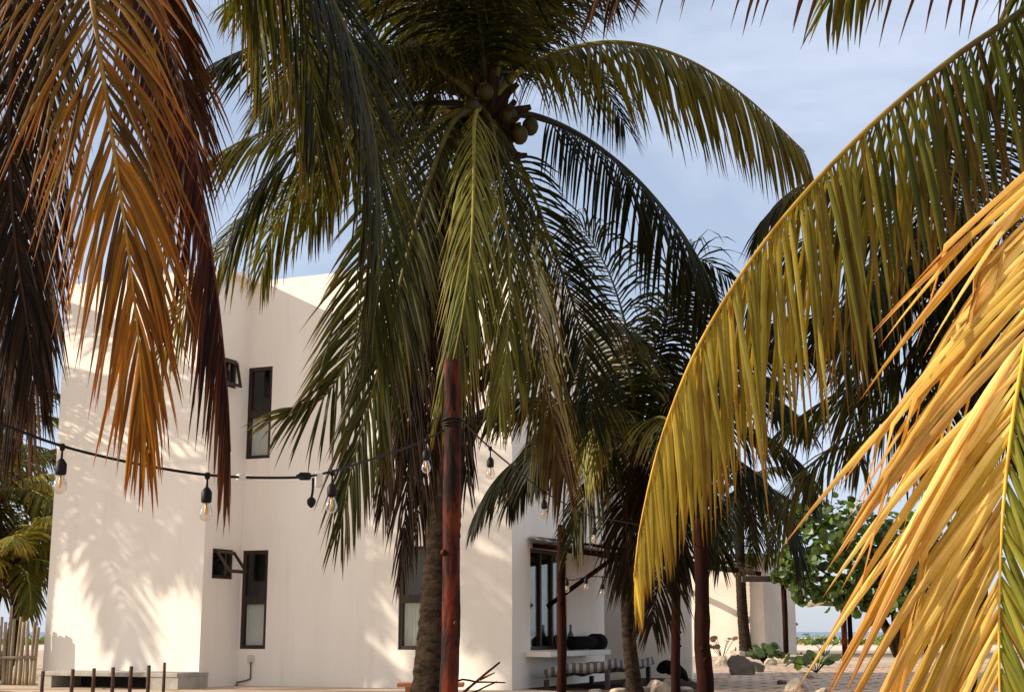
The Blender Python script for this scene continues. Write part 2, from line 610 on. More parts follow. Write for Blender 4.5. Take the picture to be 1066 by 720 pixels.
rf.add([fc(ulw, -JOG, zt - .35), fc(uj, -JOG, zt - .35), fc(uj, 0, zt - .35), fc(0, 0, zt - .35), fc(0, Dp, zt - .35), fc(ulw, Dp, zt - .35)], [(0, 1, 2, 3, 4, 5)])
rf.build('roof', M['concrete'], house)
cp = MB()
for a, b in (((ulw, -JOG), (uj, -JOG)), ((uj, -JOG), (uj, 0)), ((uj, 0), (0, 0)), ((0, 0), (0, Dp)), ((ulw, -JOG), (ulw, Dp))):
    A_, B_ = fc(*a, zt + .02), fc(*b, zt + .02)
    d = nrm(B_ - A_)
    n = np.cross(ZZ, d)
    ctr = (A_ + B_) / 2
    inn = fc((ulw) / 2, 4, zt + .02) - ctr
    n = n if np.dot(n, inn) > 0 else -n
    cp.box(ctr + n * .085, d, n, ZZ, np.linalg.norm(B_ - A_) / 2 - .004, .088, .025)
cp.build('parapet_coping', M['plaster'], house)


def window(parent, P, A, Bv, h, mull, curtain_top, depth=0.05, name='window'):
    """frame bars set into the hole h (u0,u1,z0,z1); mull = heights of transoms"""
    u0, u1, z0, z1 = h
    g = lambda u, z, d: P + A * u + ZZ * z + Bv * d
    t = .055
    fr = MB()
    for a, b in ((u0, u0 + t), (u1 - t, u1)):
        fr.box(g((a + b) / 2, (z0 + z1) / 2, depth), A, Bv, ZZ, (b - a) / 2, .03, (z1 - z0) / 2)
    for zc, hh in [(z0 + t / 2, t / 2), (z1 - t / 2, t / 2)] + [(q, .06) for q in mull]:
        fr.box(g((u0 + u1) / 2, zc, depth), A, Bv, ZZ, (u1 - u0) / 2 - t, .03, hh)
    fo = fr.build(name, M['dwood'], parent)
    pn = MB()
    pn.box(g((u0 + u1) / 2, (z0 + z1) / 2, depth + .005), A, Bv, ZZ, (u1 - u0) / 2 - t, .004, (z1 - z0) / 2 - t)
    pn.build('pane', M['pane'], fo)
    bk = MB()
    bk.box(g((u0 + u1) / 2, (z0 + z1) / 2, depth + .42), A, Bv, ZZ, (u1 - u0) / 2 + .1, .003, (z1 - z0) / 2 + .1)
    for sgn, hu in ((u0 - .02, 1), (u1 + .02, 1)):
        bk.box(g(sgn, (z0 + z1) / 2, depth + .27), A, Bv, ZZ, .003, .15, (z1 - z0) / 2 + .1)
    bk.build('dark_interior', M['void'], fo)
    if curtain_top:
        c = MB()
        n = 40
        uu = np.linspace(u0 + .03, u1 - .03, n)
        dd = depth + .05 + .018 * np.sin(np.arange(n) * 1.35 + .4 * np.sin(np.arange(n) * .5))
        v = [g(a, z0 + .02, b) for a, b in zip(uu, dd)] + [g(a, curtain_top, b) for a, b in zip(uu, dd)]
        c.add(v, [(i, i + 1, n + i + 1, n + i) for i in range(n - 1)], smooth=True)
        c.build('curtain', M['curtain'], fo)
    return fo


for k in ('low', 'up', 'mid'):
    h = W[k]
    zm = h[2] + (h[3] - h[2]) * .49
    window(house, P0, U, V, h, [zm], zm - .02)
for k, h in enumerate((sm1, sm2)):
    wf = window(house, PJ, V, -U, h, [], None)
    sash = MB()                                    # top-hung sash swung outwards
    hh = h[3] - h[2]
    a = math.radians(38 if k == 0 else 12)
    dn = -ZZ * math.cos(a) + U * math.sin(a)
    nn = ZZ * math.sin(a) + U * math.cos(a)
    top = PJ + V * (h[0] + h[1]) / 2 + ZZ * (h[3] - .02) + U * .025
    hw = (h[1] - h[0]) / 2 - .03
    for s in (-1, 1):
        sash.box(top + dn * hh / 2 + V * s * (hw - .02), V, dn, nn, .02, hh / 2 - .02, .016)
    for q in (.04, hh - .04):
        sash.box(top + dn * q, V, dn, nn, hw - .04, .02, .016)
    so_ = sash.build('sash', M['dwood'], wf)
window(house, PS, V, -U, sv, [], None, .08)
window(house, PS, V, -U, su, [], None, .1)
tv = MB()                                          # dark upright bars of the tall serving window
for q in (.36, .68):
    tv.box(PS + V * (sv[0] + (sv[1] - sv[0]) * q) + ZZ * (sv[2] + sv[3]) / 2 - U * .07, V, U, ZZ, .03, .02, (sv[3] - sv[2]) / 2 - .06)
tv.build('window_bar', M['dwood'], house)
# counter under the serving window
ct = MB()
ct.box(fc(.20, (sv[0] + sv[1]) / 2 + .35, sv[2] - .05), U, V, ZZ, .198, (sv[1] - sv[0]) / 2 + .55, .04)
ct.build('counter', M['plaster'], house, bevel=.008)
# outlet and conduit at the foot of the facade
ou, oz = meas(262, 685)
bx = MB()
bx.box(fc(ou, -.025, oz), U, V, ZZ, .05, .024, .05)
bx.build('outlet_box', M['white_plastic'], house, bevel=.006)
cd = MB()
k = [fc(ou, -.02, oz - .05), fc(ou, -.02, oz - .25), fc(ou - .03, -.02, oz - .31), fc(ou - .35, -.03, oz - .38), fc(uj + .04, -.05, oz - .39)]
cd.tube(catmull(k, 30), .011, 6)
k = [fc(uj + .05, -.9, oz - .40), fc(uj + .03, -JOG - .02, oz - .40), fc(uj - .3, -JOG - .02, oz - .38), fc(uj - 1.0, -JOG - .02, oz - .39)]
cd.tube(catmull(k, 30), .012, 6)
cd.build('conduit', M['metal'], house)
# awning of thatch over the serving window: beams, brace
aw = MB()
a0, a1 = sv[0] - .12, SD - .05
e0, e1 = sv[3] + .16, sv[3] - .20
nrow = 20
vs = []
for i in range(nrow + 1):
    for j in range(26):
        f_ = i / nrow
        q = a0 + (a1 - a0) * j / 25
        vs.append(fc(.02 + f_ * 2.6, q, e0 + (e1 - e0) * f_ + rng.uniform(-.015, .015)))
fs = [(i * 26 + j, i * 26 + j + 1, (i + 1) * 26 + j + 1, (i + 1) * 26 + j) for i in range(nrow) for j in range(25)]
aw.add(vs, fs)
aw.add(np.array(vs) - ZZ * .09, [q[::-1] for q in fs])
for j in range(260):                               # ragged straw edge
    q = rng.uniform(a0, a1)
    b = fc(2.6, q, e1 - .02 - rng.uniform(0, .06))
    e = b + U * rng.uniform(.0, .09) - ZZ * rng.uniform(.05, .2) + V * rng.uniform(-.03, .03)
    aw.add([b - V * .008, b + V * .008, e], [(0, 1, 2)])
awo = empty('thatched_awning', fc(0, (a0 + a1) / 2, e1), 'small brown thatched awning sloping out above the serving counter', 'awning')
aw.build('thatch_roof', M['thatch'], awo)
for q in (a0 + .2, (a0 + a1) / 2, a1 - .2):
    if q < a0 + .5:
        b = MB()
        b.tube([fc(.04, q + .5, e0 - 1.0), fc(1.1, q + .5, e0 - .30)], .035, 8)
        b.build('brace', M['dpole'], awo)
    b = MB()
    b.tube([fc(.02, q, e0 - .13), fc(2.72, q, e1 - .115)], .035, 8)
    b.build('rafter', M['dpole'], awo)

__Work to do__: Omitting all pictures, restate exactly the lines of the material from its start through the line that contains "cp.build('parapet_coping', M['plaster'], house)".

__Response to the task__:
The Blender Python script for this scene continues. Write part 2, from line 610 on. More parts follow. Write for Blender 4.5. Take the picture to be 1066 by 720 pixels.
rf.add([fc(ulw, -JOG, zt - .35), fc(uj, -JOG, zt - .35), fc(uj, 0, zt - .35), fc(0, 0, zt - .35), fc(0, Dp, zt - .35), fc(ulw, Dp, zt - .35)], [(0, 1, 2, 3, 4, 5)])
rf.build('roof', M['concrete'], house)
cp = MB()
for a, b in (((ulw, -JOG), (uj, -JOG)), ((uj, -JOG), (uj, 0)), ((uj, 0), (0, 0)), ((0, 0), (0, Dp)), ((ulw, -JOG), (ulw, Dp))):
    A_, B_ = fc(*a, zt + .02), fc(*b, zt + .02)
    d = nrm(B_ - A_)
    n = np.cross(ZZ, d)
    ctr = (A_ + B_) / 2
    inn = fc((ulw) / 2, 4, zt + .02) - ctr
    n = n if np.dot(n, inn) > 0 else -n
    cp.box(ctr + n * .085, d, n, ZZ, np.linalg.norm(B_ - A_) / 2 - .004, .088, .025)
cp.build('parapet_coping', M['plaster'], house)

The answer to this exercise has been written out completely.